Scene script records:
┄┄┄┄┄┄┄┄┄┄
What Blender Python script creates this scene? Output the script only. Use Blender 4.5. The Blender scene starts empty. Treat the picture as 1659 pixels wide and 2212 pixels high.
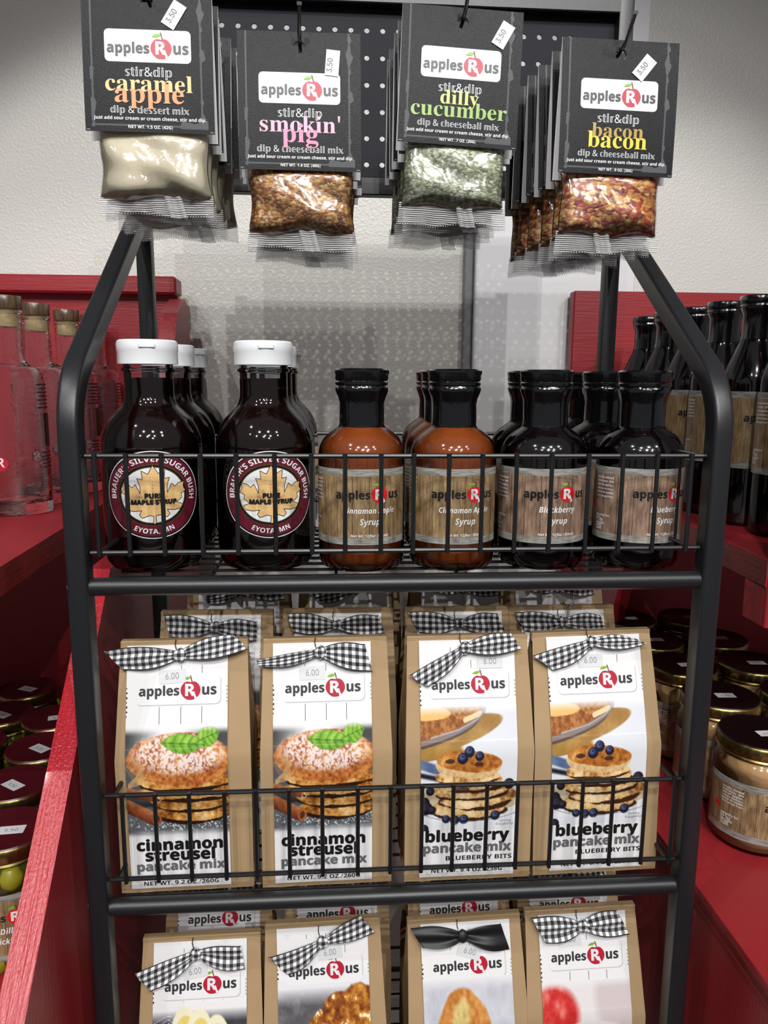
import bpy, math, random, os
import numpy as np
from mathutils import Vector, Matrix, Euler
from mathutils.geometry import tessellate_polygon
from math import sin, cos, pi, radians as RAD

random.seed(7)
SC = bpy.context.scene
COL = SC.collection

# ------------------------------------------------------------------ camera
cd = bpy.data.cameras.new('camera'); cam = bpy.data.objects.new('camera', cd); COL.objects.link(cam)
cd.sensor_fit = 'HORIZONTAL'; cd.sensor_width = 36.0; cd.lens = 36.0 * 1640.0 / 1659.0
cd.clip_start = 0.02; cd.clip_end = 60
_yaw, _pit, _rol = 0.06997911, -0.17146928, 0.00659343
_f = Vector((sin(_yaw)*cos(_pit), cos(_yaw)*cos(_pit), sin(_pit)))
_r = Vector((cos(_yaw), -sin(_yaw), 0)); _u = _r.cross(_f)
_r2 = _r*cos(_rol) + _u*sin(_rol); _u2 = -_r*sin(_rol) + _u*cos(_rol)
_m = Matrix((( _r2.x, _u2.x, -_f.x, -0.05348), (_r2.y, _u2.y, -_f.y, -0.55404), (_r2.z, _u2.z, -_f.z, 1.35086), (0,0,0,1)))
cam.matrix_world = _m
SC.camera = cam

# ------------------------------------------------------------------ world, exposure
SC.view_settings.view_transform = 'Standard'; SC.view_settings.look = 'None'
SC.view_settings.gamma = 1.0; SC.view_settings.use_curve_mapping = False
SC.view_settings.exposure = 0.0
w = bpy.data.worlds.new('shop_air'); SC.world = w; w.use_nodes = True
w.node_tree.nodes['Background'].inputs[0].default_value = (0.92, 0.96, 1.0, 1)
w.node_tree.nodes['Background'].inputs[1].default_value = 0.185

# ------------------------------------------------------------------ lamps: the shop's ceiling spots, and last an added fill spot
# x, y, z, watts, height on the back wall where the beam ends, cone in degrees
LAMPS = [(-1.05,-1.00,2.95,150,1.84,50), (-0.45,-1.75,2.95,270,1.98,42), (0.35,-1.60,2.90,250,2.02,46), (1.15,-1.45,2.95,150,1.93,46),
         (-0.95,-2.70,3.00,240,1.79,38), (0.0,-2.95,3.00,390,2.00,37), (0.85,-2.60,3.00,240,2.10,40),
         (-1.6,-2.0,3.0,110,1.98,50), (1.7,-2.1,3.0,110,2.0,48), (0.1,-2.1,2.7,120,1.92,52), (0.9,-3.5,3.05,190,2.7,42)]  # last entry: unseen fill spot added to brighten the upper back wall
LAMP_GAIN = 0.215

# ------------------------------------------------------------------ node material helpers
def srgb(c):
    return tuple(((v/255)/12.92 if v/255 <= 0.04045 else ((v/255+0.055)/1.055)**2.4) for v in c)
class NT:
    def __init__(s, name):
        s.m = bpy.data.materials.new(name); s.m.use_nodes = True; s.t = s.m.node_tree
        s.b = s.t.nodes['Principled BSDF']; s.o = s.t.nodes['Material Output']
    def n(s, typ, **kw):
        nd = s.t.nodes.new(typ)
        for k, v in kw.items():
            if k.startswith('i_'): s.put(nd.inputs[int(k[2:]) if k[2:].isdigit() else k[2:].replace('_', ' ')], v)
            else: setattr(nd, k, v)
        return nd
    def put(s, sock, v):
        if isinstance(v, bpy.types.NodeSocket): s.t.links.new(v, sock)
        else: sock.default_value = v
    def math(s, op, a, b=0.0, c=0.0):
        nd = s.t.nodes.new('ShaderNodeMath'); nd.operation = op
        s.put(nd.inputs[0], a); s.put(nd.inputs[1], b); s.put(nd.inputs[2], c); return nd.outputs[0]
    def mix(s, f, a, b):
        nd = s.t.nodes.new('ShaderNodeMix'); nd.data_type = 'RGBA'
        s.put(nd.inputs[0], f)
        s.put(nd.inputs[6], a if isinstance(a, bpy.types.NodeSocket) else (*a, 1)); s.put(nd.inputs[7], b if isinstance(b, bpy.types.NodeSocket) else (*b, 1))
        return nd.outputs[2]
    def coord(s, which='Object', scale=(1,1,1), rot=(0,0,0)):
        tc = s.t.nodes.new('ShaderNodeTexCoord'); mp = s.t.nodes.new('ShaderNodeMapping')
        mp.inputs['Scale'].default_value = scale; mp.inputs['Rotation'].default_value = rot
        s.t.links.new(tc.outputs[which], mp.inputs[0]); return mp.outputs[0]
    def noise(s, vec, scale=5, detail=3, rough=.5, dist=0.0):
        nd = s.t.nodes.new('ShaderNodeTexNoise'); s.put(nd.inputs['Vector'], vec)
        nd.inputs['Scale'].default_value = scale; nd.inputs['Detail'].default_value = detail
        nd.inputs['Roughness'].default_value = rough; nd.inputs['Distortion'].default_value = dist
        return nd.outputs[0]
    def ramp(s, f, stops):
        nd = s.t.nodes.new('ShaderNodeValToRGB'); s.put(nd.inputs[0], f); e = nd.color_ramp.elements
        while len(e) < len(stops): e.new(.5)
        for k, (p, c) in enumerate(stops): e[k].position = p; e[k].color = (*c, 1)
        return nd.outputs[0]
    def bump(s, h, strength=.3, dist=.001, slot='Normal'):
        nd = s.t.nodes.new('ShaderNodeBump'); s.put(nd.inputs['Height'], h)
        nd.inputs['Strength'].default_value = strength; nd.inputs['Distance'].default_value = dist
        s.t.links.new(nd.outputs[0], s.b.inputs[slot]); return nd.outputs[0]
    def set(s, **kw):
        for k, v in kw.items():
            k = {'color':'Base Color','rough':'Roughness','metal':'Metallic','coat':'Coat Weight','coatr':'Coat Roughness','spec':'Specular IOR Level','trans':'Transmission Weight','ior':'IOR','alpha':'Alpha','emit':'Emission Color','emits':'Emission Strength','sheen':'Sheen Weight'}[k]
            if k in ('Base Color', 'Emission Color') and not isinstance(v, bpy.types.NodeSocket): v = (*v, 1)
            s.put(s.b.inputs[k], v)
        return s
MATS = {}
def simple(name, rgb, rough=.5, metal=0, coat=0, spec=.5, bump=None, var=0.0, lin=False):
    if name in MATS: return MATS[name]
    t = NT(name); c = rgb if lin else srgb(rgb)
    if var:
        v = t.noise(t.coord(), 40, 4); c2 = tuple(x*(1-var) for x in c); cc = t.mix(v, c2, tuple(min(1, x*(1+var*.6)) for x in c))
    else: cc = c
    t.set(color=cc, rough=rough, metal=metal, coat=coat, spec=spec)
    if coat: t.set(coatr=.05)
    if bump: t.bump(t.noise(t.coord(), bump[0], 3), bump[1], bump[2])
    MATS[name] = t.m; return t.m

def m_wall(name, rgb, cell=260, st=.5, rough=.38):
    t = NT(name); co = t.coord()
    v = t.noise(co, cell, 2, .4); n2 = t.noise(co, 3, 3)
    t.set(color=t.mix(n2, tuple(x*.93 for x in srgb(rgb)), srgb(rgb)), rough=rough, spec=.5)
    t.bump(t.math('SMOOTH_MAX', v, .45, .1), st, .0022); return t.m
M_WALL = m_wall('textured_wall_paint', (214,212,206))
M_WALL2 = m_wall('smooth_white_panel', (222,222,224), 40, .04, .45)
M_FLOOR = simple('floor_tile', (120,116,110), .5)
def m_redwood(name, rgb, axis=(60,3,60), edge=False):
    t = NT(name); co = t.coord('Object', axis)
    g = t.noise(co, 6, 5, .65, .6); n2 = t.noise(t.coord(), 5, 2)
    c = srgb(rgb)
    col = t.mix(n2, tuple(x*.86 for x in c), tuple(min(1, x*1.06) for x in c))
    if edge: col = t.mix(t.ramp(g, [(.40,(1,1,1)),(.5,(0,0,0))]), col, srgb((92,34,28)))
    t.set(color=col, rough=.36, spec=.45); t.bump(g, .35 if not edge else .8, .0012); return t.m
M_RED = m_redwood('red_paint_grain_deep', (150,36,43), (60,3,60))
M_REDX = m_redwood('red_paint_grain_across', (150,36,43), (3,60,60))
M_REDV = m_redwood('red_paint_grain_upright', (152,36,43), (60,60,3))
M_REDE = m_redwood('red_paint_plywood_edge', (128,34,36), (4,4,150), True)
def m_plank():
    t = NT('red_gloss_paint_worn'); co = t.coord('Object', (120,6,6)); g = t.noise(co, 4, 4, .6, .4)
    pit = t.noise(t.coord(), 420, 2); c = srgb((176,28,42))
    wear = t.noise(t.coord('Object', (60,5,5)), 3, 3)
    t.set(color=c, rough=.22, spec=.6, coat=.5); t.bump(t.math('ADD', g, t.math('MULTIPLY', pit, .5)), .5, .0015); return t.m
M_PLANK = m_plank()
M_WEAR = simple('bare_chipped_wood', (150,118,70), .7, var=.25)
def m_metal():
    t = NT('black_powder_coat'); t.set(color=srgb((27,28,31)), rough=.36, spec=.5)
    t.bump(t.noise(t.coord(), 1400, 2), .25, .0003); return t.m
M_BLACK = m_metal()
M_PEG = simple('slate_black_panel', (25,26,35), .6, spec=.2, bump=(900,.15,.0003))
M_WIRE = simple('black_wire_coating', (22,23,25), .33)
M_CHROME = simple('chrome', (215,215,218), .15, metal=1)
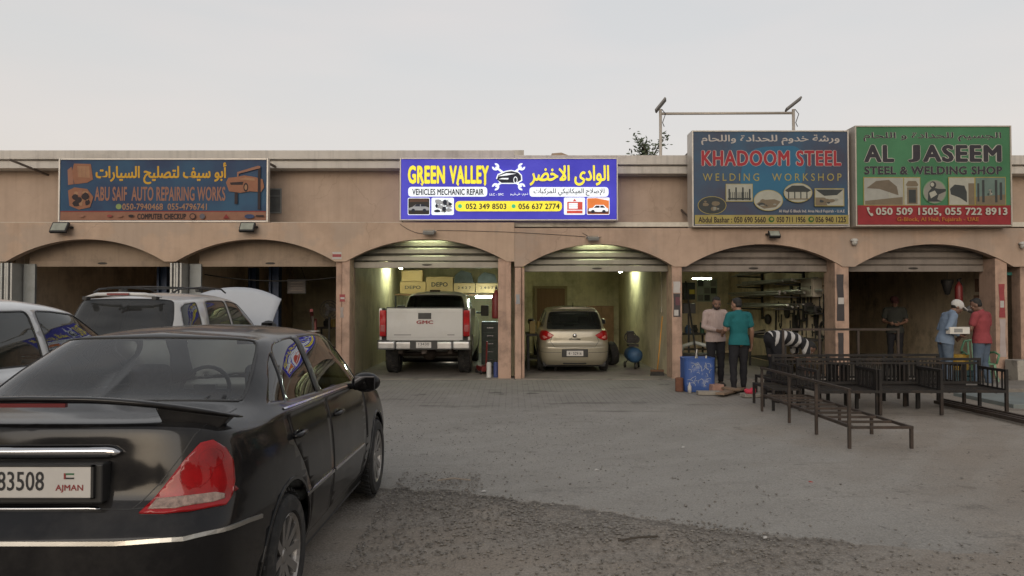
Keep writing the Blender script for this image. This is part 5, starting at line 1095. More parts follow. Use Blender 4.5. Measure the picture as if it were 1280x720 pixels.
# cab, bonnet and front: shell with an upright back wall
CAB = {k: v for k, v in TWO.items()}
c = two_box(r, WP, 1.18, 1.0, 1.29, [(2.72, .42, .46)], glass_mat('truck_side_glass', (.15, .16, .16), .02), [(a, b, d) for a, b, d in WINS[:2]], rear_v=(9.0, 10.75), rear_u=2.7, wheel_r=.42, wheel_w=.28, track=.715, rim_r=.25, spokes=6)
for o in list(r.children):
    o.location.y += 1.95 if not o.name.startswith('wheel') else 0
for o in r.children:
    if o.name.startswith('wheel'): o.location.y = 4.62
m = MB()
for sg in (-1, 1):                                           # bed sides with the wheel arch cut out
    arcp = [(1.03 + .47 * math.cos(a), .43 + .47 * math.sin(a)) for a in np.linspace(math.pi - .25, .25, 14)]
    poly = [(.02, .78), (.10, .74)] + [(.50, .62)] + arcp + [(1.62, .60), (2.02, .58), (2.02, 1.49), (.03, 1.50), (.0, 1.40)]
    V, Fs = tri(poly, [], 9, 9); n = len(V); xo, xi = sg * 1.01, sg * .955
    m.add([(xo - sg * .05 * max(0, (.95 - b)) , a, b) for a, b in V] + [(xi, a, b) for a, b in V], [tuple(f) for f in Fs] + [tuple(i + n for i in f[::-1]) for f in Fs] + [(i, n + i, n + (i + 1) % n, (i + 1) % n) for i in range(n)])
m.build('bed_side', WP, r)
m = MB(); m.box(-.95, .95, .06, 2.0, .80, .86); m.box(-.95, .95, 1.96, 2.02, .86, 1.48); m.build('bed_floor', M('bed_liner', (.03, .03, .03), .8), r)
m = MB(); m.box(-.845, .845, -.012, .05, .785, 1.50); tg = m.build('tailgate', WP, r, bevel=.018)
m = MB(); m.box(-.80, .80, -.017, -.011, .86, .872); m.box(-.80, .80, -.017, -.011, 1.405, 1.412); m.build('tailgate_crease', M('shadow_white', (.36, .36, .35), .4), tg)
m = MB(); m.box(-.85, .85, -.005, .07, 1.503, 1.53); m.build('rail_cap', BLACKPL, tg, bevel=.008)
m = MB(); m.box(-.145, .145, -.022, -.01, 1.265, 1.40); hb = m.build('tailgate_handle', BLACKPL, tg, bevel=.012)
lettering('GMC', (-.185, .19, 1.155, 1.235), -.020, M('emblem_red', (.20, .018, .022), .3, coat=.6), tg, .055)
m = MB(); m.box(-.68, -.30, -.016, -.012, .905, .925); m.box(.50, .66, -.016, -.012, .905, .925); m.build('model_badge', M('badge_grey', (.16, .16, .16), .4, .5), tg)
for sg in (-1, 1):
    m = MB(); m.cbox((sg * .925, .02, 1.17), (.145, .10, .58)); tl = m.build('tail_light', REDL, r, bevel=.02)
    m = MB(); m.cbox((sg * .925, -.034, 1.06), (.10, .012, .15)); m.build('reversing_lens', M('dim_lens', (.25, .05, .05), .2, coat=1), tl, bevel=.01)
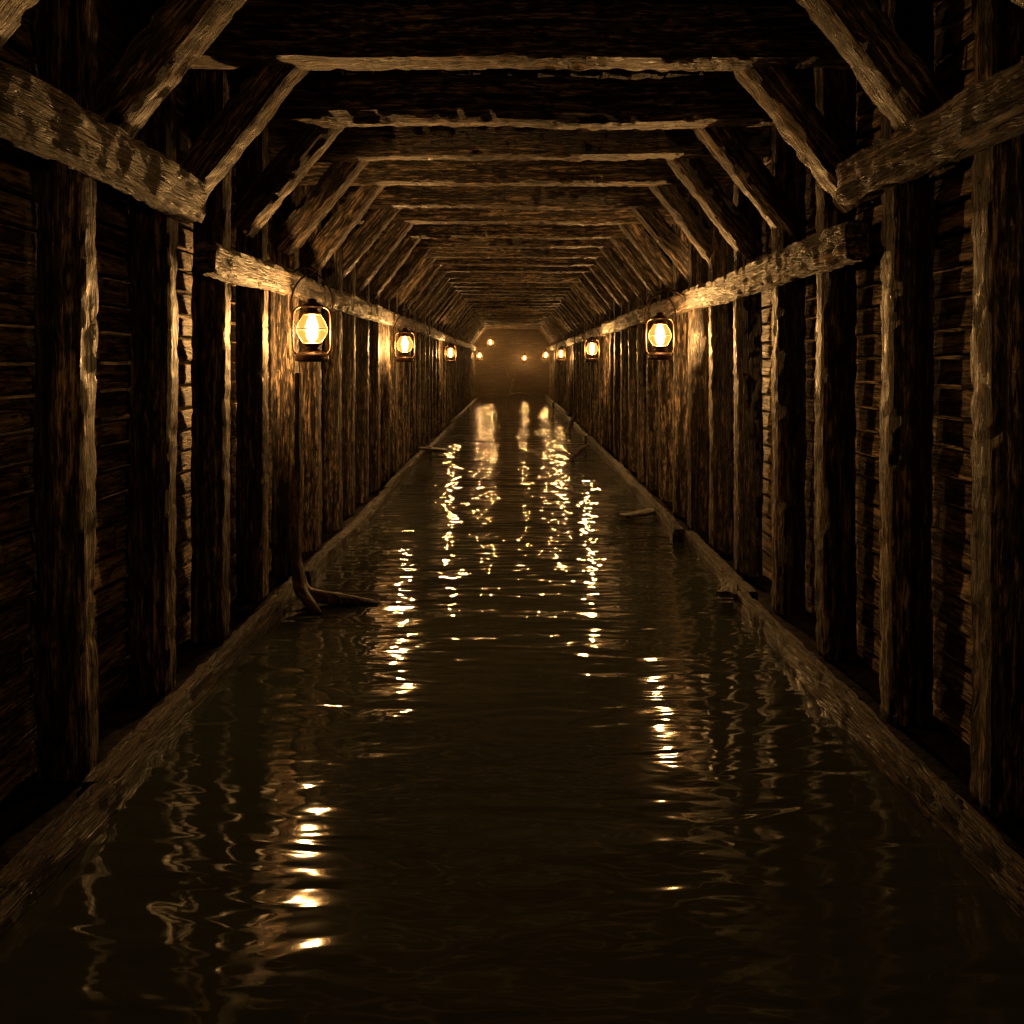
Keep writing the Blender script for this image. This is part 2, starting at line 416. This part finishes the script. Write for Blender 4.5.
# ---------------------------------------------------------------- driftwood
def branch(name, pts, seed, parent=None):
    cu = bpy.data.curves.new(name, 'CURVE'); cu.dimensions = '3D'; cu.bevel_depth = 1.0; cu.bevel_resolution = 4; cu.use_fill_caps = True
    cu.resolution_u = 8
    for chain in pts:
        s = cu.splines.new('NURBS'); s.points.add(len(chain)-1)
        for q, p in zip(s.points, chain): q.co = (p[0], p[1], p[2], 1); q.radius = p[3]
        s.order_u = 3; s.use_endpoint_u = True
    o = bpy.data.objects.new(name, cu); col.objects.link(o)
    dg = bpy.context.evaluated_depsgraph_get()
    me = bpy.data.meshes.new_from_object(o.evaluated_get(dg))
    bpy.data.objects.remove(o)
    for v in me.vertices:
        c = v.co; c += v.normal*(0.010*noise.noise(c*9+Vector((seed, 0, 0)))+0.006*noise.noise(Vector((c.x*30, c.y*30, c.z*8))))
    if not me.uv_layers: me.uv_layers.new(name='UVMap')
    ul = me.uv_layers[0]; ul.name = 'UVMap'
    for lp in me.loops:
        c = me.vertices[lp.vertex_index].co; ul.data[lp.index].uv = (c.z*1.0+c.x*0.5, c.x*0.5+c.y)
    me.materials.clear(); me.materials.append(M_drift)
    me.polygons.foreach_set('use_smooth', [True]*len(me.polygons))
    o = bpy.data.objects.new(name, me); col.objects.link(o); return o
branch('driftwood_branch', [[(-1.53, 5.72, 1.62, .020), (-1.535, 5.72, 1.2, .026), (-1.525, 5.72, 0.8, .030), (-1.54, 5.70, 0.45, .036), (-1.525, 5.68, 0.22, .045), (-1.48, 5.64, 0.07, .055), (-1.34, 5.60, 0.05, .050), (-1.15, 5.6, 0.03, .036), (-0.94, 5.62, 0.0, .02)],
                            [(-1.50, 5.66, 0.12, .045), (-1.42, 5.5, 0.06, .04), (-1.28, 5.38, 0.0, .02)]], 1)
branch('driftwood_branch', [[(0.98, 13.9, -0.05, .04), (1.10, 13.8, 0.10, .05), (1.22, 13.7, 0.22, .045), (1.30, 13.6, 0.3, .02)]], 2)
branch('driftwood_branch', [[(1.3, 19.0, -0.05, .06), (1.42, 19.0, 0.25, .06), (1.48, 19.0, 0.45, .03)]], 3)
branch('driftwood_branch', [[(-0.2, 36.5, -.05, .06), (0.0, 36.4, 0.5, .07), (0.1, 36.4, 1.0, .05), (0.3, 36.4, 1.4, .03)],
                            [(0.05, 36.4, 0.7, .05), (-0.25, 36.4, 1.1, .04), (-0.3, 36.4, 1.5, .02)],
                            [(-0.1, 36.4, 0.2, .06), (0.4, 36.3, 0.35, .05), (0.8, 36.3, 0.2, .04)]], 4)
def loose(loc, rot, l, w, h, seed):
    me = timber_mesh('board_mesh', l, w, h, seed, M_curb, seg=0.03, rough=0.7)
    o = bpy.data.objects.new('loose_board', me); col.objects.link(o); o.location = loc; o.rotation_euler = rot
loose((1.54, 5.72, 0.09), (0.05, 0.06, 1.25), 0.45, 0.13, 0.035, 120)
loose((1.42, 8.7, 0.06), (0.0, -0.10, 0.35), 0.50, 0.18, 0.04, 121)
loose((-1.45, 14.5, 0.10), (0.0, 0.1, 0.3), 0.5, 0.2, 0.08, 122)

# ---------------------------------------------------------------- mist bank at the far end
def mist(y0, y1, dens):
    bm = bmesh.new(); bmesh.ops.create_cube(bm, size=1)
    me = bpy.data.meshes.new('mist_bank'); bm.to_mesh(me); bm.free()
    o = bpy.data.objects.new('mist_bank', me); col.objects.link(o)
    o.scale = (3.3, y1-y0, 3.25); o.location = (0.02, (y0+y1)/2, 0.01+3.25/2)
    m = bpy.data.materials.new('lamp_smoke_mist'); nt = nodes(m)
    out = N(nt, 'ShaderNodeOutputMaterial'); v = N(nt, 'ShaderNodeVolumeScatter')
    v.inputs['Color'].default_value = (1, 0.72, 0.42, 1); v.inputs['Density'].default_value = dens; v.inputs['Anisotropy'].default_value = 0.75
    nt.links.new(v.outputs[0], out.inputs['Volume']); me.materials.append(m)
mist(24.0, END-0.2, 0.0045)

w = bpy.data.worlds.new('World'); sc.world = w; w.use_nodes = True
nt = w.node_tree
nt.nodes['Background'].inputs[0].default_value = (0.01, 0.007, 0.004, 1)
nt.nodes['Background'].inputs[1].default_value = 0.3

# ---------------------------------------------------------------- camera
cd = bpy.data.cameras.new('camera'); cd.sensor_width = 36; cd.lens = 28.125; cd.shift_y = -0.1465; cd.clip_end = 200
co = bpy.data.objects.new('camera', cd); col.objects.link(co); co.location = (0, 0, H); co.rotation_euler = (math.pi/2, 0, 0)
sc.camera = co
┄┄┄┄┄┄┄┄┄┄
--- Given problem ---
Your answer should be a single number: the count of lines containing the word "Keep".

--- Solution to this problem ---
2